Cette énumération n’est pas exhaustive. On exige par exemple occasionnellement une responsabilité solidaire en plus. Naturellement, quelques banques demandent encore d’autres clarifications et sont légèrement plus strictes ou plus généreuses dans certaines situations – cela doit toutefois être bien fondé. On ne voit cependant pas de véritables écarts par rapport à ces prescriptions – du moins officiellement.

Même si les règles représentent des repères tout à fait valables, il y a de bonnes raisons pour une application plus flexible qu’aujourd’hui. Car il n’est nulle part documenté de façon convaincante que le processus d’attribution actuel présente de vrais avantages. Il serait par exemple intéressant d’envisager de prendre en considération l’évolution salariale future. Les statistiques montrent que le revenu augmente avec l’âge, ce qui n’est pas étonnant en raison de l’expérience croissante. Dans le cas où la charge hypothécaire est fixée pour une certaine période, il serait possible d’intégrer l’évolution potentielle des revenus – calculée de façon conservatrice bien entendu – à l’avantage du preneur d’hypothèque dans les considérations relatives à la capacité financière. D’autre part, les banques ont tendance à négliger les prix de revient pour le revenu, par exemple, les dépenses pour une crèche. Puisque de telles dépenses ne peuvent pas être évitées, il serait logique de les inclure dans les considérations relatives à l’aptitude à recevoir un crédit. Beaucoup de banques commerciales le font déjà et accordent – pour autant qu’elles puissent effectivement attribuer une hypothèque conformément aux critères décrits – des remises sur les taux d’intérêt selon le profil de risque. En d’autres termes, dans les modèles internes plusieurs facteurs sont pris en considération de manière flexible. La réglementation relative à l’attribution d’hypothèques semble par conséquent surtout produire un goulot d’étranglement, que les personnes intéressées à devenir propriétaire doivent surmonter.

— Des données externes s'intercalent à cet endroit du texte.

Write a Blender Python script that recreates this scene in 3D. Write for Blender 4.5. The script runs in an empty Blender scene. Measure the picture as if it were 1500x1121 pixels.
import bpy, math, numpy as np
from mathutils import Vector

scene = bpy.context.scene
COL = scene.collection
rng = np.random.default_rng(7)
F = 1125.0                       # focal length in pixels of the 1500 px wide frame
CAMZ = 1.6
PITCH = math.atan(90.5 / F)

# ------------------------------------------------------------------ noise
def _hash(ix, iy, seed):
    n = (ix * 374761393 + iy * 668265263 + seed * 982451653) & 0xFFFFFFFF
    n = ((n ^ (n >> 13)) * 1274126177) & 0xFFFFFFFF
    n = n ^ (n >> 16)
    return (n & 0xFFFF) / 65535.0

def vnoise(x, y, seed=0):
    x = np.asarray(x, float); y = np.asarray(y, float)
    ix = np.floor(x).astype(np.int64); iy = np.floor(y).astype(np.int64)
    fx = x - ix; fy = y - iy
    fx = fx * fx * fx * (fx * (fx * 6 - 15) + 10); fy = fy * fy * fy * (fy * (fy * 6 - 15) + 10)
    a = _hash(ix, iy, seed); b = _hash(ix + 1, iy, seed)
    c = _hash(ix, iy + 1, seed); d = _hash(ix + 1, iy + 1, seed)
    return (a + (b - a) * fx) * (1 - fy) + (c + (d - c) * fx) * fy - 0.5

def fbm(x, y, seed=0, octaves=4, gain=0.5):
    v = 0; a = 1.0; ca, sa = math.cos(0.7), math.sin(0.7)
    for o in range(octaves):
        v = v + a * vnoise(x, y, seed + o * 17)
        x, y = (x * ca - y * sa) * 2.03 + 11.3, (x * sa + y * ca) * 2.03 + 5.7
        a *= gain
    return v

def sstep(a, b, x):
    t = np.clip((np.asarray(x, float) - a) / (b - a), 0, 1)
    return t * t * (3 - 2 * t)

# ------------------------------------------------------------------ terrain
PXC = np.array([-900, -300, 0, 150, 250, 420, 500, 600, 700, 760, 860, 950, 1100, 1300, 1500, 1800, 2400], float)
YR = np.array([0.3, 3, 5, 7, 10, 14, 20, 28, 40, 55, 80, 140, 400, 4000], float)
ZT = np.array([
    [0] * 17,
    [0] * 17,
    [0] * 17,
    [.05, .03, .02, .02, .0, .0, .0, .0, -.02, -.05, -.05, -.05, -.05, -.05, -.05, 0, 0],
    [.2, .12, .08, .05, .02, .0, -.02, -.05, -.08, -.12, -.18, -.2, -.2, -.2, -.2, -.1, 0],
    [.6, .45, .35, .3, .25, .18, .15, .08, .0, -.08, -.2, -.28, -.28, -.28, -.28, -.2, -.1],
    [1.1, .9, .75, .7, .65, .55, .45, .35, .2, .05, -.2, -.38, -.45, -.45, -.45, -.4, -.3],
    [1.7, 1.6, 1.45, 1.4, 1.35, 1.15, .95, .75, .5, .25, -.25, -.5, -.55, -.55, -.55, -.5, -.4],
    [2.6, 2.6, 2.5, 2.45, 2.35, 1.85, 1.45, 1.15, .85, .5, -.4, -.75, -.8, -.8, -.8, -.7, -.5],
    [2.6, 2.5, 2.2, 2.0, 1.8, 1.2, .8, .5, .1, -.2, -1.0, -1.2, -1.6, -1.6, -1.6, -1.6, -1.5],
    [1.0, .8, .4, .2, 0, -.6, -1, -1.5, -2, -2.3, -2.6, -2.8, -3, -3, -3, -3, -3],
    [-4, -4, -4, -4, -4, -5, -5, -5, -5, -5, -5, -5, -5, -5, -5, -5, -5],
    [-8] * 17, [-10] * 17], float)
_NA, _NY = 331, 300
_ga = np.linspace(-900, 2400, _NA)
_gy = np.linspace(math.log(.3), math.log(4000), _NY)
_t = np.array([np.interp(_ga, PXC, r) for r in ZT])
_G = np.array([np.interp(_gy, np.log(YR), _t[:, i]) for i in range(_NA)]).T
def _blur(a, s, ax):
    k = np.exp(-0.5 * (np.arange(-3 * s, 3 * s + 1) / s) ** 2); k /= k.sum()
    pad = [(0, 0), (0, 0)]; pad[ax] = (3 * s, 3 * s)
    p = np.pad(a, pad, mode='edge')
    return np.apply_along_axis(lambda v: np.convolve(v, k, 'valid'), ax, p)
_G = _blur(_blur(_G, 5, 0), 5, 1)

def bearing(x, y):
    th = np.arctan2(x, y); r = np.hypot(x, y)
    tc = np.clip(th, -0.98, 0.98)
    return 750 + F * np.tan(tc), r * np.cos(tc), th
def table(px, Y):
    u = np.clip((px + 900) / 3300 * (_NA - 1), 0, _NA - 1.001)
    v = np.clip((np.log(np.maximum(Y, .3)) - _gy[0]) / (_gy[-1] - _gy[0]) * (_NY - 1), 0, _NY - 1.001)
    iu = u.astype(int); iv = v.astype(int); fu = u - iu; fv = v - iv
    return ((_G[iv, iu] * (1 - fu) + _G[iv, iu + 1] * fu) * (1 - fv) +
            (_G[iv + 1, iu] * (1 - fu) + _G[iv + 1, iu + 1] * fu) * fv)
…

Les expériences faites plaident pour de la flexibilité

L’exemple de l’attribution d’hypothèques doit montrer une chose : l’évaluation et la gestion du risque sont des processus complexes et il existe rarement une seule approche correcte pour appréhender les différents risques. Une réglementation orientée vers la concurrence tiendrait compte de ce fait et accepterait en règle générale différents concepts pour la gestion de risques divers. Dans ses mesures «too big to fail», la Suisse a montré que c’est pertinent et que cela fonctionne. D’après celles-ci, les grandes banques sont certes tenues de présenter des plans pour une liquidation éventuelle ou un assainissement en cas de crise et de mettre en œuvre des points de rupture pour leur secteur d’activité d’importance systémique. Elles restent toutefois libres dans l’application de ces directives. Les instituts concernés ont abordé les conditions de manière différenciée. L’objectif réglementaire a été atteint malgré tout. La réglementation bancaire ferait bien de prendre ce principe comme modèle à une plus large échelle.